Given material start
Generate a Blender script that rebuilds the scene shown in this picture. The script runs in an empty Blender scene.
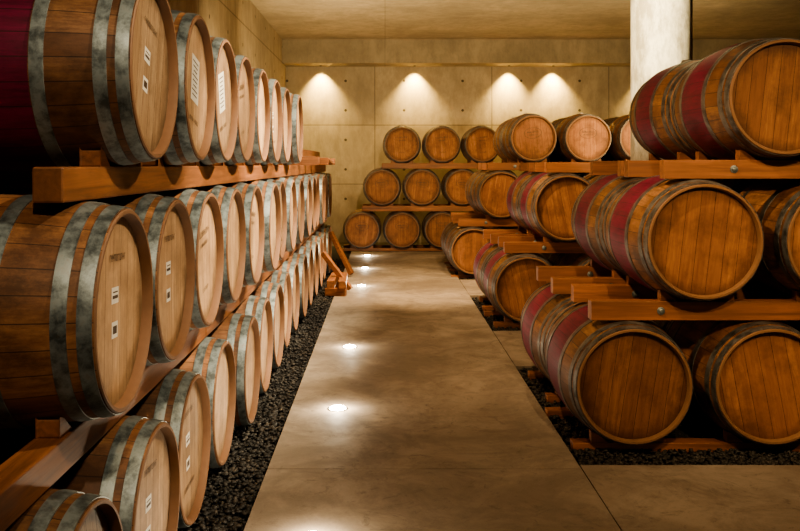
import bpy, bmesh, math, random
import numpy as np
from mathutils import Vector, Matrix
random.seed(7); np.random.seed(7)
scene = bpy.context.scene
COL = scene.collection

# ------------------------------------------------------------------ node helpers
class NT:
    def __init__(s, name):
        s.m = bpy.data.materials.new(name); s.m.use_nodes = True
        s.t = s.m.node_tree; s.n = s.t.nodes; s.l = s.t.links
        s.b = s.n['Principled BSDF']
    def new(s, typ, **kw):
        n = s.n.new(typ)
        for k, v in kw.items(): setattr(n, k, v)
        return n
    def put(s, sock, v):
        if isinstance(v, bpy.types.NodeSocket): s.l.new(v, sock)
        elif v is not None:
            if isinstance(v, tuple) and len(v) == 3 and sock.type == 'RGBA': v = v + (1,)
            sock.default_value = v
    def math(s, op, a, b=None, c=None, clamp=False):
        n = s.new('ShaderNodeMath', operation=op); n.use_clamp = clamp
        s.put(n.inputs[0], a)
        if b is not None: s.put(n.inputs[1], b)
        if c is not None: s.put(n.inputs[2], c)
        return n.outputs[0]
    def obj(s):
        return s.new('ShaderNodeTexCoord').outputs['Object']
    def pos(s):
        return s.new('ShaderNodeNewGeometry').outputs['Position']
    def sep(s, v):
        n = s.new('ShaderNodeSeparateXYZ'); s.put(n.inputs[0], v); return n.outputs
    def comb(s, x, y, z):
        n = s.new('ShaderNodeCombineXYZ')
        for i, v in enumerate((x, y, z)): s.put(n.inputs[i], v)
        return n.outputs[0]
    def vmul(s, v, sc):
        n = s.new('ShaderNodeVectorMath', operation='MULTIPLY'); s.put(n.inputs[0], v); s.put(n.inputs[1], sc); return n.outputs[0]
    def vadd(s, v, w):
        n = s.new('ShaderNodeVectorMath', operation='ADD'); s.put(n.inputs[0], v); s.put(n.inputs[1], w); return n.outputs[0]
    def noise(s, v, scale=5, detail=4, rough=.55, dist=0):
        n = s.new('ShaderNodeTexNoise'); s.put(n.inputs['Vector'], v)
        n.inputs['Scale'].default_value = scale; n.inputs['Detail'].default_value = detail
        n.inputs['Roughness'].default_value = rough; n.inputs['Distortion'].default_value = dist
        return n.outputs[0]
    def white(s, v):
        n = s.new('ShaderNodeTexWhiteNoise', noise_dimensions='1D'); s.put(n.inputs['W'], v); return n.outputs[0]
    def ramp(s, f, stops):
        n = s.new('ShaderNodeValToRGB'); s.put(n.inputs[0], f)
        e = n.color_ramp.elements
        while len(e) < len(stops): e.new(.5)
        for el, (p, c) in zip(e, stops):
            el.position = p
            el.color = (c if isinstance(c, tuple) else (c, c, c)) + (1,)
        return n.outputs[0]
    def mix(s, f, a, b, mode='MIX'):
        n = s.new('ShaderNodeMix', data_type='RGBA', blend_type=mode)
        s.put(n.inputs[0], f); s.put(n.inputs[6], a); s.put(n.inputs[7], b); return n.outputs[2]
    def bump(s, h, strength=.3, dist=.01):
        n = s.new('ShaderNodeBump'); s.put(n.inputs['Height'], h)
        n.inputs['Strength'].default_value = strength; n.inputs['Distance'].default_value = dist
        s.l.new(n.outputs[0], s.b.inputs['Normal'])
    def out(s, col=None, rough=None, metal=None, spec=None):
        if col is not None: s.put(s.b.inputs['Base Color'], col)
        if rough is not None: s.put(s.b.inputs['Roughness'], rough)
        if metal is not None: s.put(s.b.inputs['Metallic'], metal)
        if spec is not None: s.put(s.b.inputs['Specular IOR Level'], spec)
        return s.m

def simple(name, col, rough=.6, metal=0):
    t = NT(name); o = t.obj(); n = t.noise(o, 25, 3)
    c = t.mix(n, tuple(x*.8 for x in col), tuple(min(1, x*1.15) for x in col))
    return t.out(c, rough, metal)

def stave_mat(name, base, dark, burgundy=None):
    t = NT(name); o = t.obj(); x, y, z = t.sep(o)
    rnd = t.new('ShaderNodeObjectInfo').outputs['Random']
    a = t.math('MULTIPLY', t.math('ARCTAN2', x, z), 28/(2*math.pi))
    st = t.math('FLOOR', a); fr = t.math('FRACT', a)
    w = t.white(t.math('ADD', st, t.math('MULTIPLY', rnd, 97)))
    gr = t.noise(t.vadd(t.vmul(o, (55, 4, 55)), t.comb(0, t.math('MULTIPLY', rnd, 50), w)), 1, 7, .75)
    c = t.mix(t.ramp(gr, [(.34, 0.), (.64, 1.)]), dark, base)
    c = t.mix(t.math('MULTIPLY', w, .85), c, dark)
    stain = t.noise(t.vadd(t.vmul(o, (1, .6, 1)), t.comb(rnd, rnd, rnd)), 5, 7, .72)
    c = t.mix(t.ramp(stain, [(.42, 0.), (.62, .85)]), c, tuple(v*.32 for v in dark))
    if burgundy:
        ay = t.math('ADD', t.math('ABSOLUTE', y), t.math('MULTIPLY', t.math('SUBTRACT', gr, .5), .008))
        m = t.math('LESS_THAN', ay, .165)
        bc = t.mix(t.ramp(t.math('ADD', t.math('MULTIPLY', gr, .5), t.math('MULTIPLY', stain, .5)), [(.35, 0.), (.6, 1.)]), tuple(v*1.25 for v in burgundy), tuple(v*.4 for v in burgundy))
        c = t.mix(m, c, bc)
    d = t.math('ABSOLUTE', t.math('SUBTRACT', fr, .5))
    g = t.math('GREATER_THAN', d, .478)
    c = t.mix(t.math('MULTIPLY', g, .75), c, (.015, .008, .004))
    br = t.math('ADD', .65, t.math('MULTIPLY', rnd, .6))
    c = t.mix(1., c, t.comb(br, br, br), 'MULTIPLY')
    t.bump(t.math('SUBTRACT', t.math('MULTIPLY', gr, .5), g), .5, .003)
    return t.out(c, .55, 0, .35)

def head_mat(name, base, dark, contrast=.65):
    t = NT(name); o = t.obj(); x, y, z = t.sep(o)
    rnd = t.new('ShaderNodeObjectInfo').outputs['Random']
    pl = t.math('FLOOR', t.math('ADD', t.math('DIVIDE', x, .0755), .5))
    w = t.white(t.math('ADD', pl, t.math('MULTIPLY', rnd, 61)))
    v = t.vadd(t.vmul(o, (42, 10, 3.6)), t.comb(t.math('MULTIPLY', w, 9), 0, t.math('MULTIPLY', rnd, 40)))
    gr = t.noise(v, 1, 7, .74, .5)
    c = t.mix(t.ramp(gr, [(.34, 0.), (.66, 1.)]), dark, base)
    c = t.mix(t.math('MULTIPLY', w, contrast), c, dark)
    st = t.noise(t.vadd(o, t.comb(rnd, rnd, rnd)), 5, 6, .7)
    c = t.mix(t.ramp(st, [(.44, 0.), (.68, contrast)]), c, tuple(k*.5 for k in dark))
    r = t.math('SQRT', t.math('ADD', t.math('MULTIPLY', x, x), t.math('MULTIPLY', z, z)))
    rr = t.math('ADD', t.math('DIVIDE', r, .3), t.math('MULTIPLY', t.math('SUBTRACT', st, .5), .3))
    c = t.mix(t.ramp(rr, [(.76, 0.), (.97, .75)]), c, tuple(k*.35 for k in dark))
    br = t.math('ADD', .70, t.math('MULTIPLY', rnd, .5))
    c = t.mix(1., c, t.comb(br, br, br), 'MULTIPLY')
    t.bump(gr, .2, .002)
    return t.out(c, .62, 0, .28)

def hoop_mat(name, base):
    t = NT(name); o = t.obj()
    rnd = t.new('ShaderNodeObjectInfo').outputs['Random']
    n = t.noise(t.vadd(o, t.comb(rnd, rnd, rnd)), 14, 6, .7)
    n2 = t.noise(o, 90, 2)
    c = t.mix(t.ramp(n, [(.38, 0.), (.66, 1.)]), tuple(v*.3 for v in base), tuple(min(1, v*1.2) for v in base))
    c = t.mix(t.ramp(n, [(.58, 0.), (.70, .5)]), c, (.12, .06, .035))
    t.bump(n2, .08, .002)
    return t.out(c, t.ramp(n, [(.3, .36), (.8, .6)]), .6)

def beam_mat(name, sc, base=(.35, .13, .046)):
    t = NT(name); o = t.obj()
    g = t.noise(t.vmul(o, sc), 1, 5, .65, .5)
    b = t.noise(o, 1.7, 5)
    c = t.mix(t.ramp(g, [(.3, 0.), (.7, 1.)]), tuple(v*.32 for v in base), base)
    c = t.mix(t.ramp(b, [(.42, 0.), (.65, .65)]), c, tuple(v*.35 for v in base))
    t.bump(g, .3, .004)
    return t.out(c, .55)

def concrete_mat(name, axis, base=(.46, .375, .265), pw=2.3, ph=1.16, off=(0, 0), sk=.5):
    t = NT(name); p = t.pos(); x, y, z = t.sep(p)
    u = {'x': x, 'y': y}[axis[0]]; v = {'z': z, 'y': y, 'x': x}[axis[1]]
    n1 = t.noise(p, .9, 6, .65, .5); n2 = t.noise(t.vmul(p, (3, 3, 1.2)), 2.0, 7, .75); n3 = t.noise(p, 45, 3)
    c = t.mix(t.ramp(n1, [(.35, 0.), (.65, 1.)]), tuple(k*.66 for k in base), tuple(k*1.12 for k in base))
    c = t.mix(t.ramp(n2, [(.42, 0.), (.66, .6)]), c, tuple(k*.48 for k in base))
    c = t.mix(t.math('MULTIPLY', n3, .2), c, tuple(k*1.3 for k in base))
    fu = t.math('FRACT', t.math('DIVIDE', t.math('ADD', u, off[0]+50*pw), pw))
    fv = t.math('FRACT', t.math('DIVIDE', t.math('ADD', v, off[1]+50*ph), ph))
    du = t.math('MULTIPLY', t.math('SUBTRACT', .5, t.math('ABSOLUTE', t.math('SUBTRACT', fu, .5))), pw)
    dv = t.math('MULTIPLY', t.math('SUBTRACT', .5, t.math('ABSOLUTE', t.math('SUBTRACT', fv, .5))), ph)
    seam = t.math('LESS_THAN', t.math('MINIMUM', du, dv), .010)
    pid = t.math('ADD', t.math('FLOOR', t.math('DIVIDE', t.math('ADD', u, off[0]+50*pw), pw)), t.math('MULTIPLY', 13.7, t.math('FLOOR', t.math('DIVIDE', t.math('ADD', v, off[1]+50*ph), ph))))
    c = t.mix(t.math('MULTIPLY', t.white(pid), .2), c, tuple(k*.6 for k in base))
    hu = t.math('MULTIPLY', t.math('SUBTRACT', t.math('FRACT', t.math('MULTIPLY', fu, 2)), .5), pw/2)
    hv = t.math('MULTIPLY', t.math('SUBTRACT', t.math('FRACT', t.math('MULTIPLY', fv, 2)), .5), ph/2)
    hd = t.math('SQRT', t.math('ADD', t.math('MULTIPLY', hu, hu), t.math('MULTIPLY', hv, hv)))
    hole = t.math('LESS_THAN', hd, .026)
    k = t.math('MAXIMUM', t.math('MULTIPLY', seam, sk), t.math('MULTIPLY', hole, .9 if sk > .3 else 0))
    c = t.mix(k, c, (.05, .035, .02))
    t.bump(t.math('SUBTRACT', t.math('MULTIPLY', n3, .3), k), .4, .01)
    return t.out(c, .8)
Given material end
▶ **The problem**
Extract all lines from the material above that include the word "scene".

▶ **Result**
Generate a Blender script that rebuilds the scene shown in this picture. The script runs in an empty Blender scene.
scene = bpy.context.scene
COL = scene.collection